Records with scene code:

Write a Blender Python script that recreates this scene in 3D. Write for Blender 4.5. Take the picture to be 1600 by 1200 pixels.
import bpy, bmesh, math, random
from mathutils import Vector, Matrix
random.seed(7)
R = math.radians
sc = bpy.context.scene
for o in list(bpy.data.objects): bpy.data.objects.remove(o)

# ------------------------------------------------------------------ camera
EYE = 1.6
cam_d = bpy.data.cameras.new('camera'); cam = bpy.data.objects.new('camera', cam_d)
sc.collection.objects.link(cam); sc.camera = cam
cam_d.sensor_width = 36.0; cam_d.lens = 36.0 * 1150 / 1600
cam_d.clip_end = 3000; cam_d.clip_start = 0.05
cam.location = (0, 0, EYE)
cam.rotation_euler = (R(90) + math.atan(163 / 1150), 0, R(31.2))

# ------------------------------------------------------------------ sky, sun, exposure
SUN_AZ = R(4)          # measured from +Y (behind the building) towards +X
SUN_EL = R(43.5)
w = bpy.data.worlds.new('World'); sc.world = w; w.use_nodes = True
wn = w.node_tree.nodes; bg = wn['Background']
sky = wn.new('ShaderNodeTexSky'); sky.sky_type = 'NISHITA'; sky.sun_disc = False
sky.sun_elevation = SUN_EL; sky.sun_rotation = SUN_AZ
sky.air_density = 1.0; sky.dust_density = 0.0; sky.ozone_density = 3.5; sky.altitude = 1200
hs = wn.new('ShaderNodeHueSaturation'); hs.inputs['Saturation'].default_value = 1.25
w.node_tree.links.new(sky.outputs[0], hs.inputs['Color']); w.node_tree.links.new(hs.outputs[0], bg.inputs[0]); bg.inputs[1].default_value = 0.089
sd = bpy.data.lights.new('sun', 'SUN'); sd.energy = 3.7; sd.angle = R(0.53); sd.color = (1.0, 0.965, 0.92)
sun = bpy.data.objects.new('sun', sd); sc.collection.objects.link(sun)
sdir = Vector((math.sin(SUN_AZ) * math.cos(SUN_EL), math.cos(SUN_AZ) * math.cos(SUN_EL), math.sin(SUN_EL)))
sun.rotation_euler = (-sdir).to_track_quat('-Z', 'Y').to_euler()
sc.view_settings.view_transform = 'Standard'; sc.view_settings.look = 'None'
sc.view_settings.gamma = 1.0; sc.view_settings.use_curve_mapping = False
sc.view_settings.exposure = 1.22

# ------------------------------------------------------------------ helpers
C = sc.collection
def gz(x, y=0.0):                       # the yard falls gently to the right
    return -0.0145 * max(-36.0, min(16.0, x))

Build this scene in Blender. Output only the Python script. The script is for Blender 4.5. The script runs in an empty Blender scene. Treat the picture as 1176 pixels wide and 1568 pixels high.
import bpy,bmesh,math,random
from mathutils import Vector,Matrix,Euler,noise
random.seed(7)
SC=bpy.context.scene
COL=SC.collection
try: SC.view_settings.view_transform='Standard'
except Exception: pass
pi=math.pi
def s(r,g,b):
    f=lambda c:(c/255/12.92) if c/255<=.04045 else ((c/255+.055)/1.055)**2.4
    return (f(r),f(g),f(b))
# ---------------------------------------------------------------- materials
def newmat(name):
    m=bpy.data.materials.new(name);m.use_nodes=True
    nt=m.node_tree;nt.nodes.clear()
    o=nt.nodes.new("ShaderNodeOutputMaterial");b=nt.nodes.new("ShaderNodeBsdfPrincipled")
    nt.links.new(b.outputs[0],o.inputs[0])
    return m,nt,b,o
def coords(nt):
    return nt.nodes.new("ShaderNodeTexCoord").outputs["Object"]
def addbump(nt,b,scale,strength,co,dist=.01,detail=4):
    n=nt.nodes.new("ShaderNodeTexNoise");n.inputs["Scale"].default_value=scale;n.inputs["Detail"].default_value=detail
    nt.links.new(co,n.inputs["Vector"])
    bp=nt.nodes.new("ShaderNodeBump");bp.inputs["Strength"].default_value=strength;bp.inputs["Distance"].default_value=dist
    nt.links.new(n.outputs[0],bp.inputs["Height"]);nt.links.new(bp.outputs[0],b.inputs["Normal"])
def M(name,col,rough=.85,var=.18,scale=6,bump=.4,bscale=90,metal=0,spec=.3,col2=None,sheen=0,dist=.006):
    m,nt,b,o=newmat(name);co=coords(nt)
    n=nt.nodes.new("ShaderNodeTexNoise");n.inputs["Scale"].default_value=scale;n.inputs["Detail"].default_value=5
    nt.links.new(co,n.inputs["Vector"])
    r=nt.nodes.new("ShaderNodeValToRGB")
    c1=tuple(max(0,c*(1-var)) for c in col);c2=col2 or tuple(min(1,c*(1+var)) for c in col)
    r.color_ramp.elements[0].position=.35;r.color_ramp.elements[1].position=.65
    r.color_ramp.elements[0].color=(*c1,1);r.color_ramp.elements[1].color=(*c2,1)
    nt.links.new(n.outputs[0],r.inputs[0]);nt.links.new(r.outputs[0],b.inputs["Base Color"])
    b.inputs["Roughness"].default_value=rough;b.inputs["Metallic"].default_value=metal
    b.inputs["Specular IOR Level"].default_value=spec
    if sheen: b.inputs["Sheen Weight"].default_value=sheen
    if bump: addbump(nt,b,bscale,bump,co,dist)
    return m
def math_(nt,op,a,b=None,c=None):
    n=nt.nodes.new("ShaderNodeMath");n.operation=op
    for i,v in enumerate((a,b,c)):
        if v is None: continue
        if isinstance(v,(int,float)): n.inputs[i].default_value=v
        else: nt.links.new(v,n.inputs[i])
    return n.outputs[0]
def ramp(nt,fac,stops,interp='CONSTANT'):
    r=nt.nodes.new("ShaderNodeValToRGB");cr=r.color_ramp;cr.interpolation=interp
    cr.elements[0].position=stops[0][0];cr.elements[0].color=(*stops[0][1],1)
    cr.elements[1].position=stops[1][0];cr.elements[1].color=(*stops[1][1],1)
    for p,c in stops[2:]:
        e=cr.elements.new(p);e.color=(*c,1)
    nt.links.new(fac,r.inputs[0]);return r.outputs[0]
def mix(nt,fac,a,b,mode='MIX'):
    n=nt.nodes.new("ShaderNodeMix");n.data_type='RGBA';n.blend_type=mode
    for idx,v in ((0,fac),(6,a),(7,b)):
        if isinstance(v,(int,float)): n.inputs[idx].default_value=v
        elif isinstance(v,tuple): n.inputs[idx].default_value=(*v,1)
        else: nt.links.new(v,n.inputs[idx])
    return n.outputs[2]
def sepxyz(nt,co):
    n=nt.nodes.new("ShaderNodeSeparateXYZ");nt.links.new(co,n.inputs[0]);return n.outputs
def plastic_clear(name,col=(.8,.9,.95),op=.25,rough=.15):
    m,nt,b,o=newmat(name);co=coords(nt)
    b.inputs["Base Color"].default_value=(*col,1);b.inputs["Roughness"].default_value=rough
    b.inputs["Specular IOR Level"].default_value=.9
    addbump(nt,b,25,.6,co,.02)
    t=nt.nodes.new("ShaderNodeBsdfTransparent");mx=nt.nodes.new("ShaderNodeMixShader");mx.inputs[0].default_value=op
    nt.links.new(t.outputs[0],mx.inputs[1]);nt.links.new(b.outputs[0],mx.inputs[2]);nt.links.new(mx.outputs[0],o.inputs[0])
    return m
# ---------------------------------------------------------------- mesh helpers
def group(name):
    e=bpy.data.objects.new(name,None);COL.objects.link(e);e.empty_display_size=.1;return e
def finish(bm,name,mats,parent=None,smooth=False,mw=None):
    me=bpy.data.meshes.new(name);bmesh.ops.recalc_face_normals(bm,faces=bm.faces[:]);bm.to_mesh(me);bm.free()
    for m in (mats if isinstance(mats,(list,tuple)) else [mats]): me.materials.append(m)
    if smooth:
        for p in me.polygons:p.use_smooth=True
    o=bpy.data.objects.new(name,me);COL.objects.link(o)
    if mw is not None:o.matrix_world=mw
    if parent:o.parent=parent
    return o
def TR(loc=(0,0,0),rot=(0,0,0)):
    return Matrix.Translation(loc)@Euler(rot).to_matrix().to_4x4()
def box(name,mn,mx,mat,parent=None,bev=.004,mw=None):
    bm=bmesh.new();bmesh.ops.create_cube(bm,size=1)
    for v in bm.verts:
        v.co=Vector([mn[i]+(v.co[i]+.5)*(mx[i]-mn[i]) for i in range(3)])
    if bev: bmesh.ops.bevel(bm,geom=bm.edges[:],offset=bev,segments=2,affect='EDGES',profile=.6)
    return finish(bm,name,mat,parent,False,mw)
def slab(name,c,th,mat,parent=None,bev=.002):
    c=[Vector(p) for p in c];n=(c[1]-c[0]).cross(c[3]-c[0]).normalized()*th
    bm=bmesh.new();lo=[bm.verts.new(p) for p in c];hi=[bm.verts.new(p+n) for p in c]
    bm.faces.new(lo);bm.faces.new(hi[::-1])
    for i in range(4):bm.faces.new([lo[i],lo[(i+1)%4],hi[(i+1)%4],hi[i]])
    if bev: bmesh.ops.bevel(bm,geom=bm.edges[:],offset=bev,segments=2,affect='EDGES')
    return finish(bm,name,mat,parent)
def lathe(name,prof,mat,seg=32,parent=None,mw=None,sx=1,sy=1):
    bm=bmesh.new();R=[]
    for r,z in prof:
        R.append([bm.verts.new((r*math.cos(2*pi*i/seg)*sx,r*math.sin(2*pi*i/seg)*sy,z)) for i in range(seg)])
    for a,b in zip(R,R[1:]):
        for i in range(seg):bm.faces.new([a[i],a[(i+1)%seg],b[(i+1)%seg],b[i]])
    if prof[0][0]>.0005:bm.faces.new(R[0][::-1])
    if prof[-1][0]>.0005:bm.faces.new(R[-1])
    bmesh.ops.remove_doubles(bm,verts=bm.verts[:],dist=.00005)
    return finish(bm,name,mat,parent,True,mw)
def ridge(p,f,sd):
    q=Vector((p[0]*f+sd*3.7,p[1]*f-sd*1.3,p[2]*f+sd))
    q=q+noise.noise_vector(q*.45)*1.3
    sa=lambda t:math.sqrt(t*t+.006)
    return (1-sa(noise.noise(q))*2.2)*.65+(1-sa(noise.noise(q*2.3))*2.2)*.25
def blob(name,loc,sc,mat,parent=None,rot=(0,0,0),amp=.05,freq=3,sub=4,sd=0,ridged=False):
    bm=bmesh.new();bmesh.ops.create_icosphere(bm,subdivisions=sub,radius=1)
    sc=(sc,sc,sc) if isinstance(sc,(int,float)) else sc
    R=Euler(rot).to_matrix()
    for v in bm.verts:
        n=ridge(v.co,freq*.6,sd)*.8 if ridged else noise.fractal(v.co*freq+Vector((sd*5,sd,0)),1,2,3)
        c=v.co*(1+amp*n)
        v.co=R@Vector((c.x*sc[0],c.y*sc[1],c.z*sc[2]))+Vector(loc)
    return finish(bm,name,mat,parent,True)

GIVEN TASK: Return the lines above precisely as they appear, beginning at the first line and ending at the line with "for o in list(bpy.data.objects): bpy.data.objects.remove(o)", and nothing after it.

TASK ANSWER:
Write a Blender Python script that recreates this scene in 3D. Write for Blender 4.5. Take the picture to be 1600 by 1200 pixels.
import bpy, bmesh, math, random
from mathutils import Vector, Matrix
random.seed(7)
R = math.radians
sc = bpy.context.scene
for o in list(bpy.data.objects): bpy.data.objects.remove(o)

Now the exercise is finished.